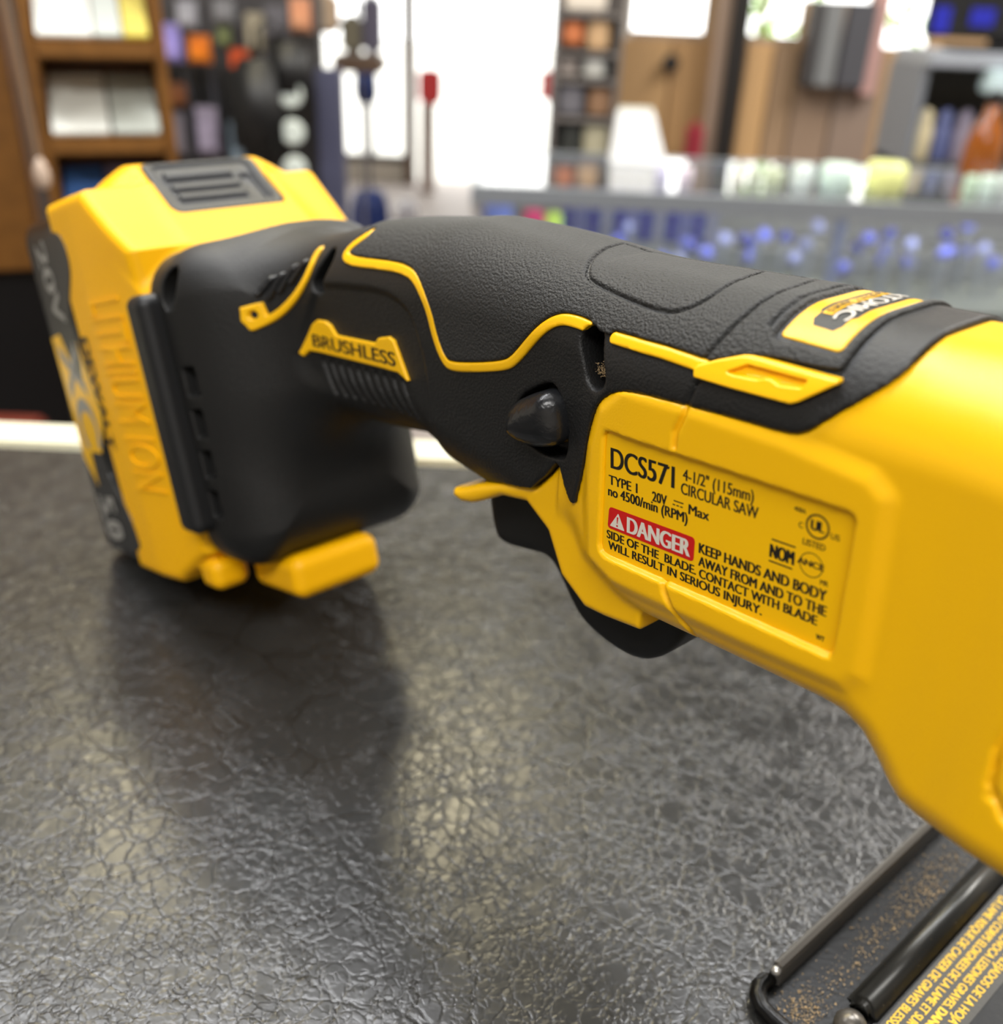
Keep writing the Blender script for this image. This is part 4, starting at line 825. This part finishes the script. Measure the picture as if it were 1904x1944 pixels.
GLINTS = [(.257, .012, .03, (206, 204, 230)), (.298, .013, .03, (226, 214, 226)), (.391, .011, .028, (206, 206, 190)), (.42, .012, .032, (190, 198, 176)), (.454, .017, .034, (196, 206, 176)), (.503, .018, .042, (228, 240, 236)), (.565, .03, .046, (216, 238, 228)), (.649, .034, .052, (240, 244, 160)), (.80, .012, .036, (190, 214, 190)), (.83, .014, .038, (214, 232, 222)), (.864, .015, .04, (206, 214, 210))]
JL = ['lilac candle leftmost of the candles on the showcase', 'pinkish candle second from the left on the showcase', 'cream candle before the black column on the showcase', 'sage candle third left of the tall white one', 'olive candle just left of the white candle', 'white candle in the middle of the showcase row', 'wide pale mint candle beside the yellow one', 'large yellow candle on the showcase', 'small mint candle left of the amber bottle', 'white mint candle in front of the amber bottle', 'pale grey candle at the right end of the showcase']
for (x, r_, h, c), l in zip(GLINTS, JL):  # pale cups stand in for window reflections in the glass top
    r = empty('candle', (x, 1.80, ZT), 0, l, 'candle', 'candles along the showcase top')
    bm = bmesh.new(); lathe(bm, [(r_ * .9, 0), (r_, .004), (r_, h - .006), (r_ * .8, h)], (0, 0, 0), 24); bm_obj('candle_cup', bm, cm('candle', *c, r=.12), r, True)
    bm = bmesh.new(); tube(bm, [(0, 0, h - .001), (0, 0, h + .006)], .0012, 6); bm_obj('wick', bm, DARK, r)
# ---------------------------------------------------------------- outside
M_gnd = mat('concrete', srgb(214, 212, 206), .8, mottle=.05)
struct('ground', [(-8, .3, 6.6, 24, -.12, -.02), (.34, 14, 3.46, 24, -.12, -.02)], M_gnd)
def hedge(name, x0, x1, y0, z0, z1, n, label, seed):
    rnd = random.Random(seed); bm = bmesh.new()
    for _ in range(n):
        p = Vector((rnd.uniform(x0, x1), y0 + rnd.uniform(0, .6), rnd.uniform(z0, z1))); a = Vector((rnd.uniform(-1, 1), rnd.uniform(-1, 1), rnd.uniform(-1, 1))).normalized(); b = a.orthogonal().normalized(); s = rnd.uniform(.05, .1)
        bm.faces.new([bm.verts.new(p + q) for q in (a * s, b * s * .4, -a * s, -b * s * .4)])
    return tag(bm_obj(name, bm, mat('leaf_' + name, srgb(150, 190, 70), .6, Subsurface_Weight=0)), label, 'shrub')
hedge('hedge', 2.3, 3.6, 6.5, 0, 2.6, 900, 'yellow green hedge outside behind the right hand window', 3)['kind'] = 'stuff'
hedge('hedge', 1.5, 2.0, 7.2, 0, 2.4, 300, 'pale green hedge outside the window beside the black column', 5)['kind'] = 'stuff'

|---|

Without the pictures, retype the whole of the material above exactly.

Full output ▸
Keep writing the Blender script for this image. This is part 4, starting at line 825. This part finishes the script. Measure the picture as if it were 1904x1944 pixels.
GLINTS = [(.257, .012, .03, (206, 204, 230)), (.298, .013, .03, (226, 214, 226)), (.391, .011, .028, (206, 206, 190)), (.42, .012, .032, (190, 198, 176)), (.454, .017, .034, (196, 206, 176)), (.503, .018, .042, (228, 240, 236)), (.565, .03, .046, (216, 238, 228)), (.649, .034, .052, (240, 244, 160)), (.80, .012, .036, (190, 214, 190)), (.83, .014, .038, (214, 232, 222)), (.864, .015, .04, (206, 214, 210))]
JL = ['lilac candle leftmost of the candles on the showcase', 'pinkish candle second from the left on the showcase', 'cream candle before the black column on the showcase', 'sage candle third left of the tall white one', 'olive candle just left of the white candle', 'white candle in the middle of the showcase row', 'wide pale mint candle beside the yellow one', 'large yellow candle on the showcase', 'small mint candle left of the amber bottle', 'white mint candle in front of the amber bottle', 'pale grey candle at the right end of the showcase']
for (x, r_, h, c), l in zip(GLINTS, JL):  # pale cups stand in for window reflections in the glass top
    r = empty('candle', (x, 1.80, ZT), 0, l, 'candle', 'candles along the showcase top')
    bm = bmesh.new(); lathe(bm, [(r_ * .9, 0), (r_, .004), (r_, h - .006), (r_ * .8, h)], (0, 0, 0), 24); bm_obj('candle_cup', bm, cm('candle', *c, r=.12), r, True)
    bm = bmesh.new(); tube(bm, [(0, 0, h - .001), (0, 0, h + .006)], .0012, 6); bm_obj('wick', bm, DARK, r)
# ---------------------------------------------------------------- outside
M_gnd = mat('concrete', srgb(214, 212, 206), .8, mottle=.05)
struct('ground', [(-8, .3, 6.6, 24, -.12, -.02), (.34, 14, 3.46, 24, -.12, -.02)], M_gnd)
def hedge(name, x0, x1, y0, z0, z1, n, label, seed):
    rnd = random.Random(seed); bm = bmesh.new()
    for _ in range(n):
        p = Vector((rnd.uniform(x0, x1), y0 + rnd.uniform(0, .6), rnd.uniform(z0, z1))); a = Vector((rnd.uniform(-1, 1), rnd.uniform(-1, 1), rnd.uniform(-1, 1))).normalized(); b = a.orthogonal().normalized(); s = rnd.uniform(.05, .1)
        bm.faces.new([bm.verts.new(p + q) for q in (a * s, b * s * .4, -a * s, -b * s * .4)])
    return tag(bm_obj(name, bm, mat('leaf_' + name, srgb(150, 190, 70), .6, Subsurface_Weight=0)), label, 'shrub')
hedge('hedge', 2.3, 3.6, 6.5, 0, 2.6, 900, 'yellow green hedge outside behind the right hand window', 3)['kind'] = 'stuff'
hedge('hedge', 1.5, 2.0, 7.2, 0, 2.4, 300, 'pale green hedge outside the window beside the black column', 5)['kind'] = 'stuff'